I spread my right arm out feeling the empty space in my bed. My heart sinks.

There has never been anyone in this space, but I still feel the void all the same. My bed has never been shared, I have never been cuddled too tightly, or felt the aching space of an evening argument which keeps two hearts and bodies apart. I have never had to fight anyone for the covers and when I am cold, I am cold alone.

I stretch my left arm out, toward the window, rest my hand on the screen. My heart breaks a little more every day. It breaks itself and heals itself, and it does it all under the watchful, loving eye of God, so I am not alone, though I feel alone.

I used to worry I would not be married by 24. Then I worried I would not be married by 29. Now I worry I will never come to terms with always being alone. It is a hard thing to share one's bed with no one and it is a hard thing to wake every morning feeling more undesirable than the night before.

Friends think they are consoling when they say marriage is hard work (who among us thinks it is not?) or when they complain that she steals all the covers or he snores or she likes to cuddle and he only like sex. They think this is consoling.

But it is not.

Because the night comes slowly, every blessed day, like the poet, Richard Wilbur, said, a punctual rape, same in, same out; but morning comes quickly and I spread my arm across this empty space feeling aloneness more than ever before.

Fabs Harford wrote about Fasting from Intimacy and this resonates in me because there is no monster inside of me more ravenous than the one who craves intimacy. I lean across the table in loud restaurants and ask hard questions. I hug tightly without discretion or discrimination. I touch the hands and shoulders of people I love, and sometimes barely know. I lean in. I do this because I am starving for intimacy and I am unafraid of that monster. I know he can kill me. But I know I will starve without his hunger.

Singleness is a beautiful thing and when I take account of the past decade I see a faithfulness to its beauty in my life in a way that only comes from grace, but I also see a succession of tiny funerals every step of the way. A cemetery full of them. Adventures I have had alone. Mornings I have woken alone. Moments I have reveled in alone. Each one bringing joy in its experience and mourning in its completion.

Life is meant to be shared and marriage is not the only way to share life, I know this, but the mystery of two flesh becoming one is a mingling that cannot be known by me, with my bed all to myself, 400 thread count sheets, open window, and quiet morning. And I mourn this.

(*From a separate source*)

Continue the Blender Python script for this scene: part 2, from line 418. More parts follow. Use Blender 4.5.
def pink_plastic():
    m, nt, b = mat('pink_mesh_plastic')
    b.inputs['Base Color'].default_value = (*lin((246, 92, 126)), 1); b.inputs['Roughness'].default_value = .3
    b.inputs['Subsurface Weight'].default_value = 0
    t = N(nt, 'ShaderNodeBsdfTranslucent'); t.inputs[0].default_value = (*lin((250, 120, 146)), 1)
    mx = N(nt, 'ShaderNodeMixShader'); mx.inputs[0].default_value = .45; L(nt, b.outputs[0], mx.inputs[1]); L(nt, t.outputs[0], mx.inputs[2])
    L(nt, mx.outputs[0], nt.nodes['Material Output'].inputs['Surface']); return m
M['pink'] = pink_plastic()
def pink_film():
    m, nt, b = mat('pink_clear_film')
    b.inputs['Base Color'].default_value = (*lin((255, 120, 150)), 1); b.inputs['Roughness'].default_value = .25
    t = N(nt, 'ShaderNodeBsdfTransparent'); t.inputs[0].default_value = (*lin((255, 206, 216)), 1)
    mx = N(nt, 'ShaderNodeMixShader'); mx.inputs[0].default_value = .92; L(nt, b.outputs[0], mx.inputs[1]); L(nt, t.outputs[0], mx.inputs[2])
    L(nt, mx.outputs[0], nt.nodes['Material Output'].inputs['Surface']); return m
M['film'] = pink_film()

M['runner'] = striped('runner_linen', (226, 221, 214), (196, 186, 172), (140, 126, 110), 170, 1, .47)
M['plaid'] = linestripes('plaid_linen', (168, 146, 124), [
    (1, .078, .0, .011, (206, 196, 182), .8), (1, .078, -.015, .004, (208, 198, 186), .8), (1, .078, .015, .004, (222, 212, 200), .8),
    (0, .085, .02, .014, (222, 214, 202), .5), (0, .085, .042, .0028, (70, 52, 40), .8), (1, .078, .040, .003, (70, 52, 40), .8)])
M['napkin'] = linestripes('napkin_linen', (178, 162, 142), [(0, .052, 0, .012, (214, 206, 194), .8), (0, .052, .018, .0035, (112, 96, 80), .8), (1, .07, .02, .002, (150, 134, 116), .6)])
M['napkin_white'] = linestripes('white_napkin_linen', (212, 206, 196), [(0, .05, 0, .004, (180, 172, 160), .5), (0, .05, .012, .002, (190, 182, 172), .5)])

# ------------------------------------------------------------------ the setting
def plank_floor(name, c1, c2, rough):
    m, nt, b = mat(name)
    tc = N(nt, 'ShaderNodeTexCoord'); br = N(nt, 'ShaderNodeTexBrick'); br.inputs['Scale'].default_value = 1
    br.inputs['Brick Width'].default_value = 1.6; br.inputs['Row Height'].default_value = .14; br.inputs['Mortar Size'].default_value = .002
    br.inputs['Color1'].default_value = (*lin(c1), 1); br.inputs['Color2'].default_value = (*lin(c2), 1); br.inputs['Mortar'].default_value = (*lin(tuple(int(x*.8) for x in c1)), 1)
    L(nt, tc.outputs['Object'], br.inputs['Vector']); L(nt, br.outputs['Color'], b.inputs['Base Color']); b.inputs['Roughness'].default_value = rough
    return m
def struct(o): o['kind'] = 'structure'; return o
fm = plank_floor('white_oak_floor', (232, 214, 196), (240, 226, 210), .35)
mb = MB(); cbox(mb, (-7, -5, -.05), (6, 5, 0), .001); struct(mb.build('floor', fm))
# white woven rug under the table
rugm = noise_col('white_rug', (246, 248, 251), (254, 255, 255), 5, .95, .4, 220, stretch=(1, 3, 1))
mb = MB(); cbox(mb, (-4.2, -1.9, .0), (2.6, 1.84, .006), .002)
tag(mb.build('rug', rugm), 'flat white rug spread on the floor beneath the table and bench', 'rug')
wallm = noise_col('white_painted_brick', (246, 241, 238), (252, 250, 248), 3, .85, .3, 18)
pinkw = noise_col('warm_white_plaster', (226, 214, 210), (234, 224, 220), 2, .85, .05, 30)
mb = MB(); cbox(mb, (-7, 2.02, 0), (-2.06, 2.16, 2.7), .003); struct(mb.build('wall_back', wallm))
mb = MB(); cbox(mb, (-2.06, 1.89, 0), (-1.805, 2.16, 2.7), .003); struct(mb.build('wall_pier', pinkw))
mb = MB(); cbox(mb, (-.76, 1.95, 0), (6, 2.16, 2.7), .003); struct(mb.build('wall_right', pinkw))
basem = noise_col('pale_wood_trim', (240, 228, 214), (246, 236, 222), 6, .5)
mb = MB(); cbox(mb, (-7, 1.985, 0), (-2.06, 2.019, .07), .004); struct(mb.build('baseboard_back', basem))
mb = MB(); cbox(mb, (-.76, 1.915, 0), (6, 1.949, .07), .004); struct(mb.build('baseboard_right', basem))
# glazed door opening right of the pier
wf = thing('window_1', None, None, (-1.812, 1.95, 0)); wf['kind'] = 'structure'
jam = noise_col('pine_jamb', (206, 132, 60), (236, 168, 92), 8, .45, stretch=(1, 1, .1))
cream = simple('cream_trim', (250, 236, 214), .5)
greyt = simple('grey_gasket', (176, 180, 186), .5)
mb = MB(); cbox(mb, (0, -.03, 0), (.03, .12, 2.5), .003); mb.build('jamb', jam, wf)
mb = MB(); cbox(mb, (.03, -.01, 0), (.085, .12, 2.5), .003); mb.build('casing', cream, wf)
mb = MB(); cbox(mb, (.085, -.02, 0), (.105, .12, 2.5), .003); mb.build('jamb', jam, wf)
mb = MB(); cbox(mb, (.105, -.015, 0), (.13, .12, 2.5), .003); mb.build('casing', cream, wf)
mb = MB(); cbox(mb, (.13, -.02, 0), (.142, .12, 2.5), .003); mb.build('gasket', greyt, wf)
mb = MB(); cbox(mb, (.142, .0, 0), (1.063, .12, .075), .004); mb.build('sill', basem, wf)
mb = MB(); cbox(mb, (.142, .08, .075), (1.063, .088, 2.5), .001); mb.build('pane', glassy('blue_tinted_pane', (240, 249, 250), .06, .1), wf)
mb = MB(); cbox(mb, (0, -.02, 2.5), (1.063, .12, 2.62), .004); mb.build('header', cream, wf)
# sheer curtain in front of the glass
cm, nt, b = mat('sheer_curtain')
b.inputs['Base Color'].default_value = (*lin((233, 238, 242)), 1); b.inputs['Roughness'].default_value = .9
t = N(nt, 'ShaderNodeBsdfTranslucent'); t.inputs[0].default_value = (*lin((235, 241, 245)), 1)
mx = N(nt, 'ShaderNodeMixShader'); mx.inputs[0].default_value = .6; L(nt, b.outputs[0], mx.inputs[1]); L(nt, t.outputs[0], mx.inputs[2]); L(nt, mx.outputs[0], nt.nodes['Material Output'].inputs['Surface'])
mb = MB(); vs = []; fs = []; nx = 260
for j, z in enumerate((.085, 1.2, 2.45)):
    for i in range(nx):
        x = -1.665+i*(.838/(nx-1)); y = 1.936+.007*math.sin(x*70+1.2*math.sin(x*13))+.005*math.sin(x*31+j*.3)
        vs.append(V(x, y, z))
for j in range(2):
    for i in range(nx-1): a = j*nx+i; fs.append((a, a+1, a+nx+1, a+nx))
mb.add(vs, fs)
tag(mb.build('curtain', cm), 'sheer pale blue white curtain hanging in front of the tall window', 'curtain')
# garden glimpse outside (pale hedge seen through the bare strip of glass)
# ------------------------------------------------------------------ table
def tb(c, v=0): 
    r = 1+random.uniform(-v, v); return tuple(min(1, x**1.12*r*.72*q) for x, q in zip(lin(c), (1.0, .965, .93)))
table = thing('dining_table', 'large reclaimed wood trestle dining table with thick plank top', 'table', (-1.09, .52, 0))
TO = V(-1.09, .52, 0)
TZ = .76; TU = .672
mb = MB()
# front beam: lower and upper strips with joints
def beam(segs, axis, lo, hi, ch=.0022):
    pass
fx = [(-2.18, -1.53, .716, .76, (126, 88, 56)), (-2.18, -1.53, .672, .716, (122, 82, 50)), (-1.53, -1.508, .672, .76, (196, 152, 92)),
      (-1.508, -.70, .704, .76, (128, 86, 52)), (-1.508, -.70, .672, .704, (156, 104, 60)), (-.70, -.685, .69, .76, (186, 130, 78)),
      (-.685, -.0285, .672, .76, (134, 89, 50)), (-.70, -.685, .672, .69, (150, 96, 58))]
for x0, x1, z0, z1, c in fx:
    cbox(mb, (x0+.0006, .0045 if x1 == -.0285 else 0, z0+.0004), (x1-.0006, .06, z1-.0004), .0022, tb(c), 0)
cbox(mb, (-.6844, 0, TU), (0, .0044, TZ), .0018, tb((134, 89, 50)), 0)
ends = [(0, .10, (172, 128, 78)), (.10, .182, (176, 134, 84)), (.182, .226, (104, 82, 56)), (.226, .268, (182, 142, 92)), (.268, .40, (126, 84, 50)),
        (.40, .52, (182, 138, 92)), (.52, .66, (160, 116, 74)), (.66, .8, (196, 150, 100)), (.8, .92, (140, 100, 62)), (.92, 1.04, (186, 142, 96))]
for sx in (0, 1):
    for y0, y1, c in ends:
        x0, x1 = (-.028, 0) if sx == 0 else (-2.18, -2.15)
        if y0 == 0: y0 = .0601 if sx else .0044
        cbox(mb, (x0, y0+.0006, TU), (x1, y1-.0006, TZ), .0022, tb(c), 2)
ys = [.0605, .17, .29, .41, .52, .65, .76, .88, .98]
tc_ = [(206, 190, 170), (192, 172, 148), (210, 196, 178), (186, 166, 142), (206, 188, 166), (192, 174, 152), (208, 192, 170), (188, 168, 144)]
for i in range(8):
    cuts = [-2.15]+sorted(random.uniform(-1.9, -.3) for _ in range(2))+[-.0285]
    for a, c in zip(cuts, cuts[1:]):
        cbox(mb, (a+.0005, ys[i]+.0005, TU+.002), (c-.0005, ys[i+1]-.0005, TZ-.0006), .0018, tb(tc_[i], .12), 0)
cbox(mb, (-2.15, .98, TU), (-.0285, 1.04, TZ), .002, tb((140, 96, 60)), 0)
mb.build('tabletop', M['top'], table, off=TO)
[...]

Tim Keller preached a sermon called Jesus, Lord of the Wine, and he teaches how Christ is the Lord of the wedding feast, how His first miracle was in a wedding, turning water into wine and how this is a sign to us that He is for our joy. And not just our eventual joy, as the old Calvinists would have us believe, but for our present joy, our joy here on earth, in empty beds, empty hearts, and single flesh.

I meditate on this morning before I break my night's fast.

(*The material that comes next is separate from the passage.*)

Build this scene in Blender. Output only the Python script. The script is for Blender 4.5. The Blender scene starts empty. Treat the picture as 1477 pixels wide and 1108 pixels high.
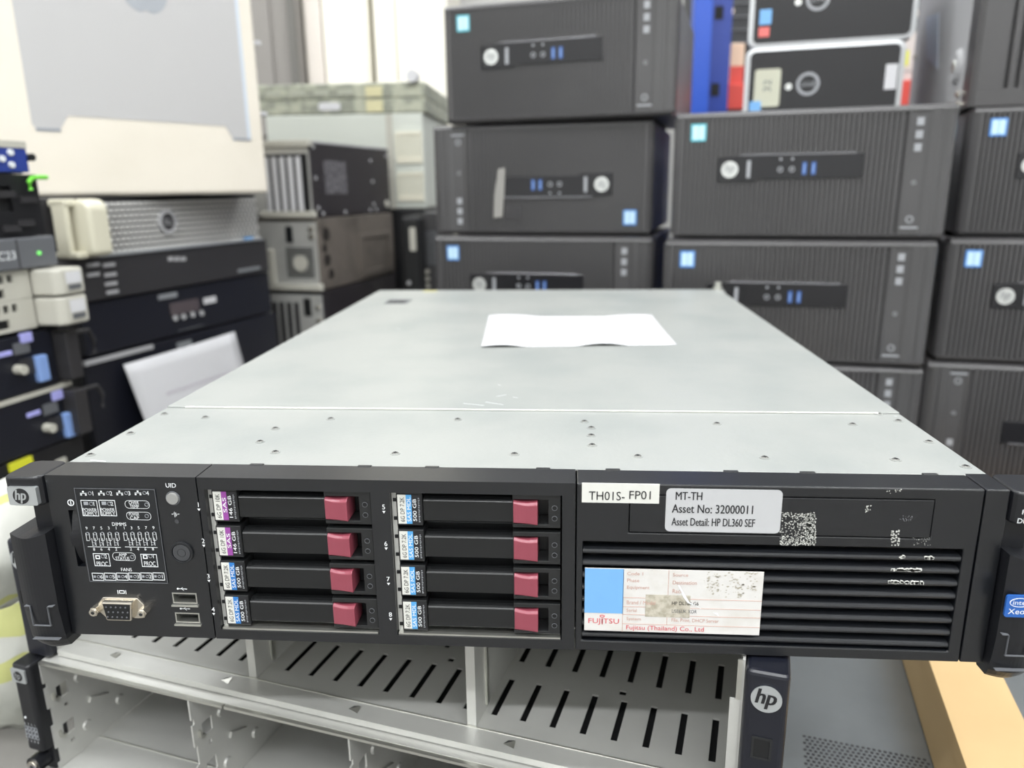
import bpy, bmesh, math, random
from mathutils import Vector, Matrix
random.seed(7)
R = math.radians
SC = bpy.context.scene
COL = SC.collection

# ------------------------------------------------------------------ camera
ZT = 0.3055                      # height of the main server's lid above the floor
CX, CY, CZ = 0.02858, -0.32326, 0.131155 + ZT
YAW, PITCH, ROLL, FPX = -0.076241, 0.25483, -0.0130526, 1089.34
_f = Vector((math.sin(YAW)*math.cos(PITCH), math.cos(YAW)*math.cos(PITCH), -math.sin(PITCH)))
_r0 = Vector((math.cos(YAW), -math.sin(YAW), 0)); _u0 = _r0.cross(_f)
_r = _r0*math.cos(ROLL) + _u0*math.sin(ROLL)
_u = -_r0*math.sin(ROLL) + _u0*math.cos(ROLL)
CAMP = Vector((CX, CY, CZ))
cd = bpy.data.cameras.new('camera'); cam = bpy.data.objects.new('camera', cd); COL.objects.link(cam)
m = Matrix((_r, _u, -_f)).transposed().to_4x4(); m.translation = CAMP
cam.matrix_world = m
cd.sensor_width = 36; cd.lens = FPX/1477*36; cd.clip_start = 0.01
cd.dof.use_dof = True; cd.dof.focus_distance = 0.372; cd.dof.aperture_fstop = 7.4
SC.camera = cam

def ray(px, py): return _f + _r*((px-738.5)/FPX) - _u*((py-554)/FPX)
def aty(px, py, y): d = ray(px, py); return CAMP + d*((y-CY)/d.y)
def atz(px, py, z): d = ray(px, py); return CAMP + d*((z-CZ)/d.z)
def hit(px, py, o, yaw):         # local (x, z) of a pixel on the upright face through o with heading yaw
    ex = Vector((math.cos(yaw), math.sin(yaw), 0)); n = Vector((-math.sin(yaw), math.cos(yaw), 0))
    d = ray(px, py); p = CAMP + d*((Vector(o)-CAMP).dot(n)/d.dot(n))
    q = p-Vector(o); return q.dot(ex), q.z

# ------------------------------------------------------------------ materials
def lin(c):
    def f(v): v /= 255; return v/12.92 if v <= 0.04045 else ((v+0.055)/1.055)**2.4
    return tuple(f(v) for v in c[:3]) + (1,)
_mats = {}
def mat(name, rgb, rough=0.5, metal=0.0, noise=None, bump=None, emit=None, spec=None, coat=0):
    if name in _mats: return _mats[name]
    M = bpy.data.materials.new(name); M.use_nodes = True; nt = M.node_tree; b = nt.nodes['Principled BSDF']
    b.inputs['Base Color'].default_value = lin(rgb); b.inputs['Roughness'].default_value = rough
    b.inputs['Metallic'].default_value = metal
    if spec is not None: b.inputs['Specular IOR Level'].default_value = spec
    if coat: b.inputs['Coat Weight'].default_value = coat; b.inputs['Coat Roughness'].default_value = 0.15
    tc = nt.nodes.new('ShaderNodeTexCoord')
    if noise:                    # (scale, rgb2, lo, hi, detail)
        n = nt.nodes.new('ShaderNodeTexNoise'); n.inputs['Scale'].default_value = noise[0]; n.inputs['Detail'].default_value = noise[4] if len(noise) > 4 else 5
        nt.links.new(tc.outputs['Object'], n.inputs['Vector'])
        cr = nt.nodes.new('ShaderNodeValToRGB'); cr.color_ramp.elements[0].position = noise[2]; cr.color_ramp.elements[1].position = noise[3]
        cr.color_ramp.elements[0].color = lin(rgb); cr.color_ramp.elements[1].color = lin(noise[1])
        nt.links.new(n.outputs['Fac'], cr.inputs['Fac']); nt.links.new(cr.outputs['Color'], b.inputs['Base Color'])
    if bump:                     # (scale, strength, distance)
        n = nt.nodes.new('ShaderNodeTexNoise'); n.inputs['Scale'].default_value = bump[0]; n.inputs['Detail'].default_value = 3
        nt.links.new(tc.outputs['Object'], n.inputs['Vector'])
        bn = nt.nodes.new('ShaderNodeBump'); bn.inputs['Strength'].default_value = bump[1]; bn.inputs['Distance'].default_value = bump[2]
        nt.links.new(n.outputs['Fac'], bn.inputs['Height']); nt.links.new(bn.outputs['Normal'], b.inputs['Normal'])
    if emit:
        b.inputs['Emission Color'].default_value = lin(emit[0]); b.inputs['Emission Strength'].default_value = emit[1]
    _mats[name] = M; return M
galv = mat('galvanised_lid', (154, 156, 153), 0.42, 0.15, noise=(14, (142, 146, 144), 0.42, 0.72, 6), bump=(420, 0.25, 0.0004))
galv_in = mat('galvanised_steel', (204, 204, 200), 0.40, 0.45, noise=(9, (186, 186, 182), 0.4, 0.7), bump=(500, 0.15, 0.0003))
screw_grey = mat('screw_grey', (118, 118, 114), 0.5, 0.3)
steel = mat('bright_steel', (205, 205, 198), 0.28, 0.9)
nickel = mat('nickel', (215, 208, 195), 0.22, 0.95)
blk = mat('black_bezel_plastic', (15, 17, 21), 0.28, 0, bump=(1800, 0.25, 0.0002), noise=(30, (18, 20, 24), 0.45, 0.7), spec=0.8)
blk2 = mat('black_ear_plastic', (22, 23, 27), 0.34, 0, bump=(1800, 0.2, 0.0002))
blk_panel = mat('dark_panel_film', (26, 28, 31), 0.35)
blk_deep = mat('deep_black_recess', (8, 9, 11), 0.7)
carrier = mat('carrier_grey_black_plastic', (32, 33, 34), 0.30)
lever_m = mat('satin_black_lever', (28, 29, 30), 0.27, 0.1)
pink = mat('dusty_rose_button', (136, 64, 77), 0.30)
white = mat('white_print', (225, 228, 230), 0.6)
grey_print = mat('grey_print', (150, 153, 158), 0.6)
black_print = mat('black_print', (25, 25, 28), 0.6)
lab_white = mat('paper_label', (206, 206, 200), 0.55)
lab_silver = mat('silver_grey_label', (184, 185, 187), 0.4, 0.1)
lab_purple = mat('purple_stripe', (140, 66, 146), 0.45)
lab_blue = mat('blue_stripe', (42, 112, 182), 0.45)
lab_blue2 = mat('light_blue_stripe', (78, 152, 208), 0.45)
lab_sky = mat('sky_blue_label', (112, 165, 216), 0.5)
lab_red = mat('red_print', (205, 84, 92), 0.6)
lab_faint = mat('faded_red_print', (192, 152, 140), 0.6)
lab_paper = mat('asset_tag_paper', (208, 206, 203), 0.5, noise=(60, (197, 193, 186), 0.5, 0.75))
lab_tan = mat('tan_tape_mark', (160, 154, 138), 0.6, noise=(300, (188, 182, 168), 0.4, 0.6))
residue = mat('label_residue', (205, 206, 200), 0.8)
silver_badge = mat('silver_badge', (196, 200, 202), 0.3, 0.7)
clear_btn = mat('clear_grey_button', (150, 150, 148), 0.2, 0.2)
dark_btn = mat('dark_power_button', (72, 73, 76), 0.3, 0.3)
green_led = mat('green_led', (120, 225, 110), 0.3, emit=((110, 230, 100), 0.6))
twr = mat('tower_bezel_black', (70, 69, 70), 0.30, 0, noise=(4, (78, 77, 78), 0.4, 0.7))
twr_gloss = mat('tower_gloss_black', (30, 30, 33), 0.16)
twr_body = mat('tower_case_steel', (120, 120, 123), 0.4, 0.1)
twr_light = mat('tower_icon_grey', (150, 152, 156), 0.4)
sil_logo = mat('silver_logo', (212, 214, 212), 0.25, 0.6)
cyan_st = mat('cyan_sticker', (92, 178, 190), 0.4)
blue_st = mat('blue_sticker', (84, 138, 205), 0.4)
sticker_in = mat('sticker_pale_centre', (186, 214, 228), 0.4)
usb_blue = mat('usb_blue', (52, 84, 140), 0.4)
tape = mat('clear_tape', (140, 138, 134), 0.3)
card = mat('cardboard', (194, 166, 122), 0.8, noise=(8, (186, 158, 114), 0.4, 0.7))
card_tape = mat('brown_tape', (196, 148, 84), 0.5)
grey_lid = mat('grey_server_lid', (140, 144, 146), 0.26, 0.6, noise=(10, (128, 132, 134), 0.4, 0.7))
hole_m = mat('vent_hole_black', (30, 31, 33), 0.8)
cream = mat('cream_white_box', (226, 219, 206), 0.6, noise=(6, (220, 213, 199), 0.5, 0.8))
mac_silver = mat('printed_silver', (184, 183, 183), 0.55)
mac_dark = mat('printed_silver_dark', (140, 145, 154), 0.55)
mac_logo = mat('printed_logo_grey', (160, 164, 170), 0.55)
handle_w = mat('ivory_handle', (212, 208, 188), 0.4)
meshm = mat('mesh_silver', (206, 205, 202), 0.35, 0.1)
strip_m = mat('dark_grey_plastic', (50, 49, 51), 0.4)
navy = mat('navy_black', (20, 22, 32), 0.42)
black_srv = mat('black_server', (22, 22, 25), 0.42)
grey_srv = mat('mid_grey_server', (96, 98, 102), 0.45)
light_srv = mat('light_grey_server', (184, 182, 172), 0.45)
lilac = mat('pale_blue_latch', (130, 160, 215), 0.4)
lilac2 = mat('lilac_tab', (165, 165, 225), 0.4)
royal = mat('royal_blue_panel', (44, 62, 140), 0.4)
lime = mat('lime_green_lever', (110, 205, 60), 0.4)
yellow = mat('yellow_tape', (214, 214, 50), 0.5)
paper = mat('white_paper', (206, 206, 209), 0.7)
bag_m = mat('white_plastic_bag', (196, 196, 190), 0.5, noise=(7, (196, 198, 190), 0.45, 0.65))
bag_y = mat('yellow_bag_print', (192, 194, 128), 0.5)
rack_blue = mat('rack_blue_paint', (40, 84, 190), 0.4)
rack_red = mat('rack_red_paint', (206, 70, 60), 0.45)
maroon = mat('maroon_box', (92, 40, 42), 0.6)
beige_srv = mat('pale_grey_green_case', (202, 206, 198), 0.45, 0.1)
olive_srv = mat('grey_olive_case', (140, 143, 130), 0.5, noise=(30, (176, 178, 160), 0.45, 0.6))
wall_m = mat('white_wall', (226, 226, 224), 0.8, bump=(40, 0.1, 0.002))
wall_d = mat('grey_wall', (205, 204, 202), 0.8)
cab_white = mat('white_cabinet_enamel', (244, 240, 228), 0.5)
cab_grey = mat('grey_cabinet_enamel', (140, 136, 132), 0.5)
concrete = mat('concrete', (120, 118, 114), 0.8, noise=(5, (100, 98, 95), 0.4, 0.7), bump=(60, 0.2, 0.002))
ceil_m = mat('ceiling_white', (235, 235, 232), 0.9)
wood = mat('pallet_wood', (150, 118, 82), 0.8, noise=(12, (128, 98, 66), 0.4, 0.7))
lampm = mat('lamp_diffuser', (250, 250, 245), 0.4, emit=((255, 252, 245), 3))
case_black = mat('pc_case_black', (50, 46, 50), 0.4, 0.3)
case_brown = mat('pc_case_worn_bronze', (112, 105, 98), 0.45, 0.2, noise=(14, (92, 86, 80), 0.45, 0.65))
side_grey = mat('grey_case_side', (168, 168, 170), 0.7, 0.0)
dell_rim = mat('silver_rim', (196, 198, 200), 0.3, 0.3)

# ------------------------------------------------------------------ text cache
_tc = {}
def text_mesh(s):
    if s in _tc: return _tc[s]
    c = bpy.data.curves.new('t', 'FONT'); c.body = s; c.size = 1; c.resolution_u = 3
    o = bpy.data.objects.new('t', c); COL.objects.link(o)
    bpy.context.view_layer.update()
    me = bpy.data.meshes.new_from_object(o.evaluated_get(bpy.context.evaluated_depsgraph_get()))
    vs = [v.co.copy() for v in me.vertices]; fs = [tuple(p.vertices) for p in me.polygons]
    bpy.data.objects.remove(o); bpy.data.curves.remove(c); bpy.data.meshes.remove(me)
    _tc[s] = (vs, fs, min(v.x for v in vs), max(v.x for v in vs), min(v.y for v in vs), max(v.y for v in vs)); return _tc[s]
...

The hunger in my belly a reminder that there is a feast before me, whether it is the feast I envision for my life or not, it is a feast that brings joy somehow and in some way. And there are mornings when it will be hard, like this one. There will be nights when my fast from intimacy is painful and I shake my fist at God, or ignore Him altogether.

But He is for my joy and joy is there too, in the song of birds outside my window, the Roman blind shivering in the breeze, and the 400 thread count sheets, covers all to myself. There is joy thereβ€”a small, but ebbing joy.